The next day, Alex left for Denver. I had three back-to-back meetings with other London friends, then took a three-hour train ride to Plymouth, in the southwest of England, which was the real destination of my UK trip. 

One of our largest positions in the portfolio is Babcock, the second largest defense company in the UK. The company has been going through a significant transformation; it went from being an important UK security company to an even more important one (just look at what is happening in Eastern Europe, China, and the Red Sea) and is now much better managed. 

The new management hosted an investor day. I could have watched the presentation from the comfort of my office in Denver, but attending these types of events in person gives you an opportunity to have one-on-one conversations with management and other investors. You’ll pick up details that you would not have by just watching it on the screen. One little example: I talked to a Babcock senior executive who had left a similar position at BAE Systems (the largest UK defense contractor and a very respected company in the UK, whose stock we also own). This kind of move is not common. This person saw that he could make a bigger difference at Babcock and liked the team he was joining. I probably would have missed this little data point if I had just read the Babcock annual report.

Also, we were promised a tour of Babcock’s shipyard, which is one of the largest in Europe. Global defense companies make up about a quarter of our portfolio, and I felt that the knowledge I would gain from this event would have broad implications for the rest of our portfolio. And it has.
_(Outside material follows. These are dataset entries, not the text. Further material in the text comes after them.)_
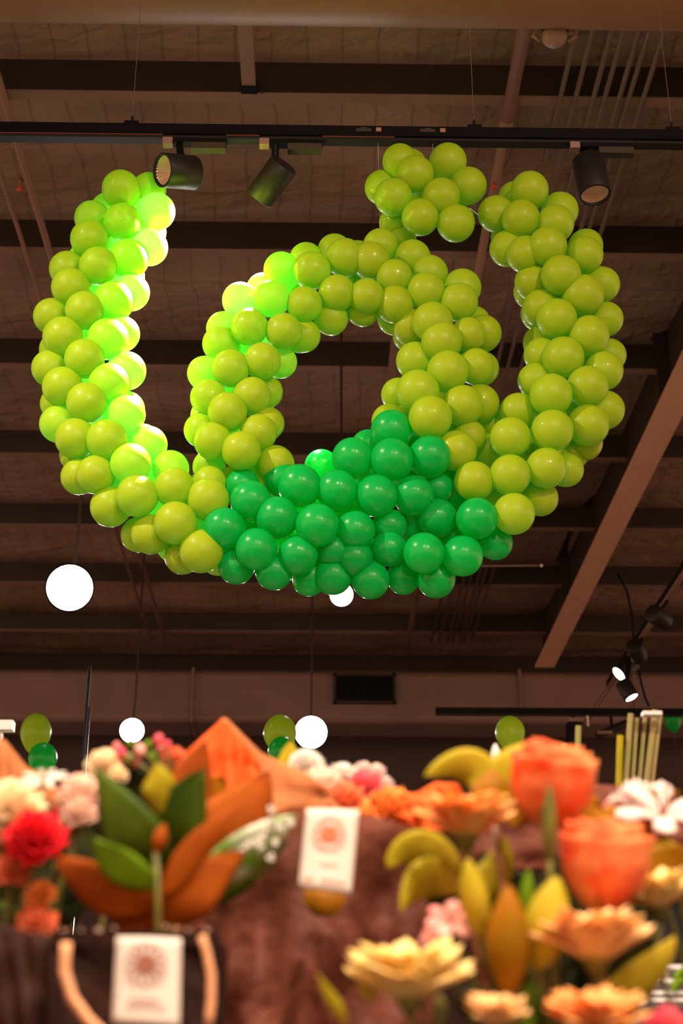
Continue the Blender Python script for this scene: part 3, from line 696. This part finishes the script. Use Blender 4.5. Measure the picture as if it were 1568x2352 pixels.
# ---------------------------------------------------------------- display stand and containers
o = MB().box((0, 1.65, TZ-.02), (1.7, .9, .04)); t = thing('display_stand', (0, 1.65, 0), 'dark stand carrying the flower buckets', 'stand')
o.build('top', 'tablem', t)
for sx in (-.8, .8):
    for sy in (1.25, 2.05): MB().box((sx, sy, .48), (.05, .05, .96)).build('leg', 'tablem', t)
def bucket(x, y, label, r=.09, h=.17):
    t = thing('flower_bucket', (x, y, TZ), label, 'bucket')
    MB().lathe([(0, .002), (r*.78, .002), (r*.8, 0), (r, h), (r*1.05, h), (r*1.05, h+.008), (r*.97, h+.008), (r*.77, .006), (0, .006)], (x, y, TZ), n=36).build('body', 'bucketm', t, True)
bucket(.20, 1.42, 'black bucket holding the rose and gerbera bouquet', .12, .16); bucket(-.40, 1.45, 'black bucket holding the red and cream flowers', .07); bucket(-.02, 1.62, 'black bucket holding the wrapped middle bouquet'); bucket(.42, 1.6, 'black bucket under the pink lilies at right', .08)

# dark bag with drooping handles
def bag():
    Y = 1.27; a = P(120, 2140, Y); b = P(500, 2140, Y); zt = a.z; zb = TZ
    t = thing('flower_bag', ((a.x+b.x)/2, Y, zb), 'dark carrier bag with drooping brown paper handles holding the big-leaved bouquet', 'bag')
    def wallp(x0, y0, x1, y1):
        def fn(u, v): 
            x = x0+(x1-x0)*u; y = y0+(y1-y0)*u; return (x*(1-.06*(1-v)), y+.006*math.sin(u*9+v*5), zb+(zt-zb)*v)
        return fn
    mb = MB(); d = .14
    for q in ((a.x, Y, b.x, Y), (b.x, Y, b.x, Y+d), (b.x, Y+d, a.x, Y+d), (a.x, Y+d, a.x, Y)): mb.patch(wallp(*q), 20, 8)
    mb.build('bag_body', 'bag', t, False, .001)
    for (x, y, r_) in ((145, 2140, 6), (187, 2138, 5), (226, 2140, 9), (262, 2135, 6), (380, 2132, 7), (432, 2140, 6), (475, 2140, 7)):
        c = P(x, y, Y-.008); MB().lathe([(0, -.003), (S(r_, c), -.002), (S(r_, c), .002), (0, .004)], c, (0, -1, 0), 12).build('rim_eyelet', 'steel', t, True)
    MB().prism([(0, 0), (.004, 0), (.004, .012), (0, .012)], (a.x, Y-.004, zt-.012), (b.x, Y-.004, zt-.012)).build('rim_band', 'bag', t)
    for pts in ([(152, 2165), (148, 2230), (165, 2290), (200, 2340), (250, 2390)], [(463, 2150), (475, 2190), (485, 2240), (485, 2300), (478, 2360)]):
        ps = [P(x, y, Y-.03) for x, y in pts]; sm = []
        for i in range(len(ps)-1):
            for s_ in (0, .5): sm.append(ps[i].lerp(ps[i+1], s_))
        sm.append(ps[-1])
        MB().tube(sm, S(13 if pts[0][0] < 300 else 10, ps[0]), 10).build('handle', 'rope', t, True)
bag()

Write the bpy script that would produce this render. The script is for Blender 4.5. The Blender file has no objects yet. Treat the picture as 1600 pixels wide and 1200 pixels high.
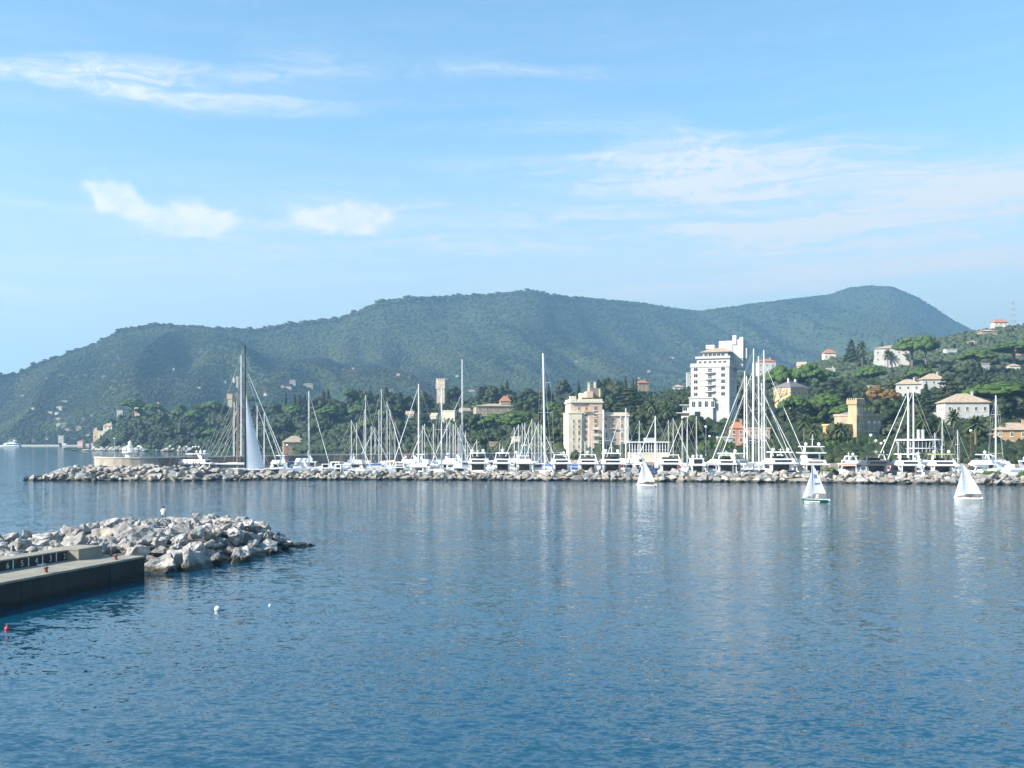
import bpy, bmesh, math, random
import numpy as np
from mathutils import Vector, Matrix
R = math.radians
S = bpy.context.scene
COL = S.collection
rng = random.Random(7)
nr = np.random.default_rng(11)

# ------------------------------------------------------------------ camera
F, HOR, CAMZ = 1677.0, 685.0, 11.0       # focal length and horizon of the 1600 x 1200 photograph, eye height
cam = bpy.data.objects.new('camera', bpy.data.cameras.new('camera'))
COL.objects.link(cam)
cam.location = (0, 0, CAMZ)
cam.rotation_euler = (R(90), 0, 0)
cam.data.sensor_width = 36
cam.data.lens = F / 1600 * 36
cam.data.shift_y = 85 / 1600
cam.data.clip_start = 0.5
cam.data.clip_end = 30000
S.camera = cam

# ------------------------------------------------------------------ sun, sky, exposure
SUN = Vector((-0.80, -0.38, 0.53)).normalized()
sun = bpy.data.objects.new('sun', bpy.data.lights.new('sun', 'SUN'))
COL.objects.link(sun)
sun.data.energy = 5.0
sun.data.angle = R(0.53)
sun.data.color = (1.0, 0.93, 0.82)
sun.rotation_euler = SUN.to_track_quat('Z', 'Y').to_euler()
EL, AZ = math.asin(SUN.z), math.atan2(SUN.x, SUN.y)

S.view_settings.view_transform = 'Standard'
S.view_settings.look = 'None'
S.view_settings.gamma = 1
S.view_settings.exposure = 1.15
S.view_settings.use_curve_mapping = False
S.render.engine = 'CYCLES'
S.cycles.max_bounces = 6
S.cycles.diffuse_bounces = 2
S.cycles.glossy_bounces = 3
S.cycles.transmission_bounces = 4
S.cycles.transparent_max_bounces = 8
S.cycles.volume_bounces = 1
S.cycles.use_denoising = True
S.cycles.sample_clamp_indirect = 4

W = bpy.data.worlds.new('World')
S.world = W
W.use_nodes = True
nt = W.node_tree
nt.nodes.clear()

class NB:
    """small node helper"""
    def __init__(s, tree): s.t = tree
    def n(s, kind, **kw):
        x = s.t.nodes.new(kind)
        for k, v in kw.items(): setattr(x, k, v)
        return x
    def put(s, sock, v):
        if isinstance(v, bpy.types.NodeSocket): s.t.links.new(v, sock)
        else: sock.default_value = v
    def m(s, op, a, b=None, c=None, clamp=False):
        x = s.n('ShaderNodeMath', operation=op, use_clamp=clamp)
        s.put(x.inputs[0], a)
        if b is not None: s.put(x.inputs[1], b)
        if c is not None: s.put(x.inputs[2], c)
        return x.outputs[0]
    def vm(s, op, a, b=None, sc=None):
        x = s.n('ShaderNodeVectorMath', operation=op)
        s.put(x.inputs[0], a)
        if b is not None: s.put(x.inputs[1], b)
        if sc is not None: s.put(x.inputs[3], sc)
        return x.outputs[0]
    def comb(s, a, b, c=0.0):
        x = s.n('ShaderNodeCombineXYZ')
        for i, v in enumerate((a, b, c)): s.put(x.inputs[i], v)
        return x.outputs[0]
    def noise(s, vec, scale, detail=3.0, rough=0.5, dist=0.0, out=0):
        x = s.n('ShaderNodeTexNoise')
        s.put(x.inputs['Vector'], vec)
        x.inputs['Scale'].default_value = scale
        x.inputs['Detail'].default_value = detail
        x.inputs['Roughness'].default_value = rough
        x.inputs['Distortion'].default_value = dist
        return x.outputs[out]
    def ramp(s, v, lo, hi, smooth=True):
        x = s.n('ShaderNodeMapRange', interpolation_type='SMOOTHSTEP' if smooth else 'LINEAR')
        s.put(x.inputs[0], v)
        x.inputs[1].default_value = lo
        x.inputs[2].default_value = hi
        return x.outputs[0]
    def mix(s, f, a, b, mode='MIX'):
        x = s.n('ShaderNodeMix', data_type='RGBA', blend_type=mode)
        s.put(x.inputs[0], f)
        for sock, v in ((x.inputs[6], a), (x.inputs[7], b)):
            s.put(sock, v if isinstance(v, bpy.types.NodeSocket) else (*v, 1))
        return x.outputs[2]

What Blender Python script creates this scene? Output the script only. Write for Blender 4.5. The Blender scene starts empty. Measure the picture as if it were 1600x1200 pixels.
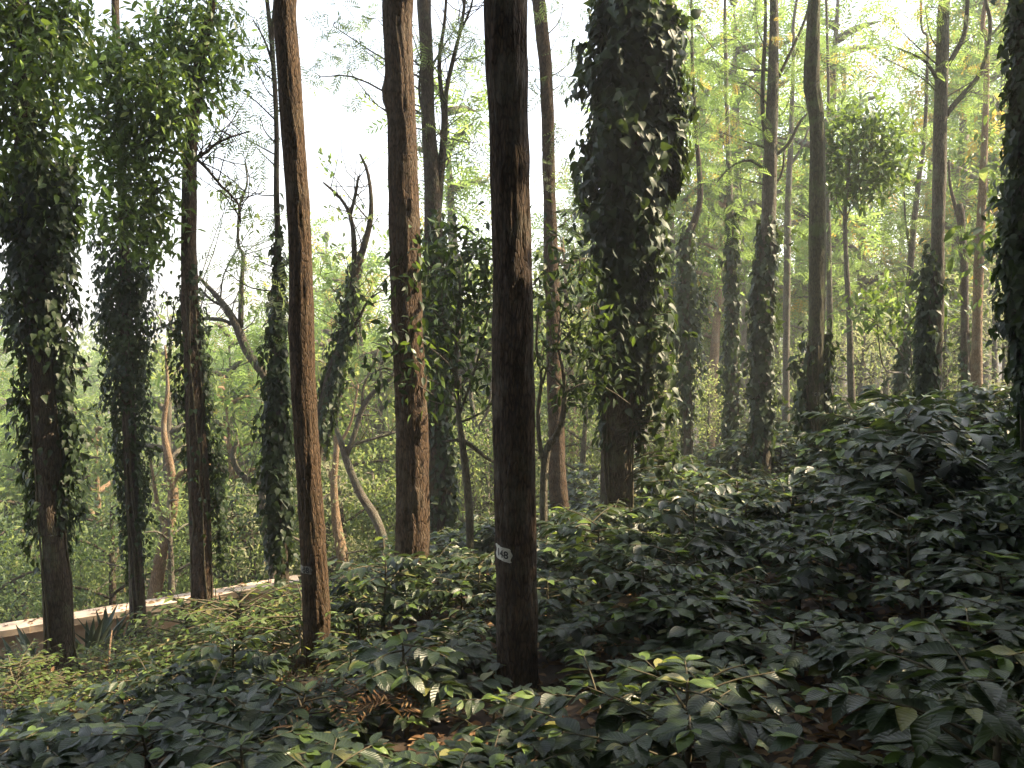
import bpy, math
import numpy as np
from mathutils import Vector
from mathutils.bvhtree import BVHTree

rng = np.random.default_rng(11)
PI = math.pi
R = math.radians
scn = bpy.context.scene
COL = scn.collection

# ------------------------------------------------------------------ camera
EYE = np.array([0.0, 0.0, 1.5])
PITCH = R(-3.27)
FPX = 1400.0
CF = np.array([0, math.cos(PITCH), math.sin(PITCH)])
CU = np.array([0, -math.sin(PITCH), math.cos(PITCH)])


def at(px, py, Y):
    """the point of the place seen at pixel (px, py) of the 1600x1200 picture, Y metres ahead"""
    d = CF + np.array([1.0, 0, 0]) * (px - 800) / FPX + CU * (600 - py) / FPX
    return EYE + d * (Y / d[1])


def to_px(P):
    d = np.asarray(P, float) - EYE
    w = d @ CF
    return 800 + FPX * d[..., 0] / w, 600 - FPX * (d @ CU) / w


cam_d = bpy.data.cameras.new('camera')
cam_d.sensor_width = 36
cam_d.lens = 36 * FPX / 1600
cam_d.clip_start = 0.05
cam_d.clip_end = 3000
cam = bpy.data.objects.new('camera', cam_d)
COL.objects.link(cam)
cam.location = EYE
cam.rotation_euler = (PI / 2 + PITCH, 0, 0)
scn.camera = cam

# ------------------------------------------------------------------ light
SUN_AZ, SUN_EL = R(80), R(46)          # clockwise from straight ahead (+Y)
world = bpy.data.worlds.new('World')
scn.world = world
world.use_nodes = True
wn = world.node_tree.nodes
sky = wn.new('ShaderNodeTexSky')
sky.sky_type = 'NISHITA'
sky.sun_disc = False
sky.sun_elevation = SUN_EL
sky.sun_rotation = SUN_AZ
sky.air_density = 1.0
sky.dust_density = 1.6
sky.ozone_density = 1.0
hsv = wn.new('ShaderNodeHueSaturation')           # a hazy, whitish sky
hsv.inputs['Saturation'].default_value = 0.55
world.node_tree.links.new(sky.outputs['Color'], hsv.inputs['Color'])
world.node_tree.links.new(hsv.outputs['Color'], wn['Background'].inputs['Color'])
wn['Background'].inputs['Strength'].default_value = 0.15
sun_d = bpy.data.lights.new('sun', 'SUN')
sun_d.energy = 5.0
sun_d.angle = R(0.5)
sun_d.color = (1.0, 0.80, 0.53)
sun = bpy.data.objects.new('sun', sun_d)
COL.objects.link(sun)
sdir = Vector((math.sin(SUN_AZ) * math.cos(SUN_EL), math.cos(SUN_AZ) * math.cos(SUN_EL), math.sin(SUN_EL)))
sun.rotation_euler = sdir.to_track_quat('Z', 'Y').to_euler()
vs = scn.view_settings
vs.view_transform = 'Standard'
vs.look = 'None'
vs.exposure = 1.95
vs.gamma = 1.0
vs.use_curve_mapping = False
scn.cycles.max_bounces = 8
scn.cycles.diffuse_bounces = 3
scn.cycles.transmission_bounces = 4
scn.cycles.transparent_max_bounces = 4
scn.cycles.volume_bounces = 0
scn.cycles.use_adaptive_sampling = True
scn.cycles.adaptive_threshold = 0.02
try:
    scn.cycles.use_denoising = True
    scn.cycles.denoiser = 'OPENIMAGEDENOISE'
except Exception:
    pass


# ------------------------------------------------------------------ ground
def vnoise(x, y, s=1.0, seed=0):
    r = np.random.default_rng(seed + 100)
    o = 0
    for k in range(6):
        a = r.uniform(0, 2 * PI)
        f = s * r.uniform(0.6, 1.9)
        o = o + np.sin(f * (x * math.cos(a) + y * math.sin(a)) + r.uniform(0, 6.28))
    return o / 6


def ground(x, y):
    x = np.asarray(x, float)
    y = np.asarray(y, float)
    xs = 16 * np.tanh(x / 16)
    z = 0.17 * xs - 0.1 * np.minimum(y, 40) - 0.022 * np.clip(y, 0, 6)
    t = (y - 10.3) * 0.945 - (x + 5.9) * 0.326
    left = 1 / (1 + np.exp((x - 1.0) / 2.0))
    t2 = np.maximum(0, t - 0.9)
    slope = 0.10 + 0.42 * left
    deep = 5.0 + 3.0 * left
    z = z - deep * np.tanh(slope * t2 / deep)
    z = z - 0.42 * np.exp(-((t + .4) / 1.2) ** 2) * left
    far = np.maximum(0, y - 55)
    z = z + 0.018 * far
    z = z + 0.05 * vnoise(x, y, 1.3, 1) + 0.02 * vnoise(x, y, 5, 2)
    return z


def g1(x, y):
    return float(ground(np.array([x]), np.array([y]))[0])


# ------------------------------------------------------------------ mesh building
class MB:
    def __init__(s):
        s.V, s.F, s.UV, s.M, s.n = [], [], [], [], 0

    def add(s, V, F, uv=None, mi=0):
        V = np.asarray(V, float).reshape(-1, 3)
        if len(V) == 0:
            return
        if not isinstance(F, (list, tuple)):
            F = [F]
        for f in F:
            f = np.asarray(f, np.int64)
            s.F.append(f + s.n)
            s.M.append(np.full(len(f), mi, np.int32) if np.isscalar(mi) else np.asarray(mi, np.int32))
        s.V.append(V)
        s.UV.append(np.zeros((len(V), 2)) if uv is None else np.asarray(uv, float).reshape(-1, 2))
        s.n += len(V)

    def mesh(s, name, mats, off=(0, 0, 0), smooth=True):
        me = bpy.data.meshes.new(name)
        V = np.concatenate(s.V) - np.asarray(off, float)
        UV = np.concatenate(s.UV)
        lv = np.concatenate([f.ravel() for f in s.F])
        tot = np.concatenate([np.full(len(f), f.shape[1], np.int32) for f in s.F])
        mi = np.concatenate(s.M)
        st = np.concatenate([[0], np.cumsum(tot)[:-1]]).astype(np.int32)
        me.vertices.add(len(V))
        me.vertices.foreach_set('co', V.astype(np.float32).ravel())
        me.loops.add(len(lv))
        me.loops.foreach_set('vertex_index', lv.astype(np.int32))
        me.polygons.add(len(tot))
        me.polygons.foreach_set('loop_start', st)
        me.polygons.foreach_set('loop_total', tot)
        me.polygons.foreach_set('material_index', mi)
        me.polygons.foreach_set('use_smooth', np.full(len(tot), smooth))
        ul = me.uv_layers.new(name='UVMap')
        ul.data.foreach_set('uv', UV[lv].astype(np.float32).ravel())
        for m in (mats if isinstance(mats, (list, tuple)) else [mats]):
            me.materials.append(m)
        me.update(calc_edges=True)
        return me

    def build(s, name, mats, parent=None, smooth=True):
        off = (0, 0, 0) if parent is None else world_loc(parent)
        o = bpy.data.objects.new(name, s.mesh(name, mats, off, smooth))
        COL.objects.link(o)
        o.parent = parent
        return o


def world_loc(o):
    l = Vector((0, 0, 0))
    while o is not None:
        l = l + o.location
        o = o.parent
    return np.array(l)


def tag(o, label=None, cat=None, group=None, kind=None):
    if label:
        o['label'] = label
    if cat:
        o['category'] = cat
    if group:
        o['group'] = group
    if kind:
        o['kind'] = kind
    return o


def empty(name, loc, label, cat, group=None):
    o = bpy.data.objects.new(name, None)
    o.empty_display_size = 0.2
    COL.objects.link(o)
    o.location = [float(c) for c in loc]
    return tag(o, label, cat, group)


def copy_tree(o, parent=None):
    c = o.copy()
    COL.objects.link(c)
    c.parent = parent
    for ch in list(o.children):
        copy_tree(ch, c)
    return c


def unit(a):
    return a / np.maximum(np.linalg.norm(a, axis=-1, keepdims=True), 1e-9)


def catmull(P, n):
    P = np.asarray(P, float)
    if len(P) == 2:
        t = np.linspace(0, 1, n)[:, None]
        return P[0] * (1 - t) + P[1] * t
    Q = np.vstack([2 * P[0] - P[1], P, 2 * P[-1] - P[-2]])
    ts = np.linspace(0, len(P) - 1 - 1e-6, n)
    i = ts.astype(int)
    f = (ts - i)[:, None]
    a, b, c, d = Q[i], Q[i + 1], Q[i + 2], Q[i + 3]
    return 0.5 * (2 * b + (c - a) * f + (2 * a - 5 * b + 4 * c - d) * f ** 2 + (3 * b - a - 3 * c + d) * f ** 3)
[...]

As I look back on this trip, I see that every day brought a very different experience, often in a different country. There were hundreds of conversations with a very diverse set of people, from senior executives at a defense company to aspiring musicians to die-hard value investors, along with my long talks about life with my son and my brother. On these trips time slows down and you can pack a year’s worth of experiences into two weeks.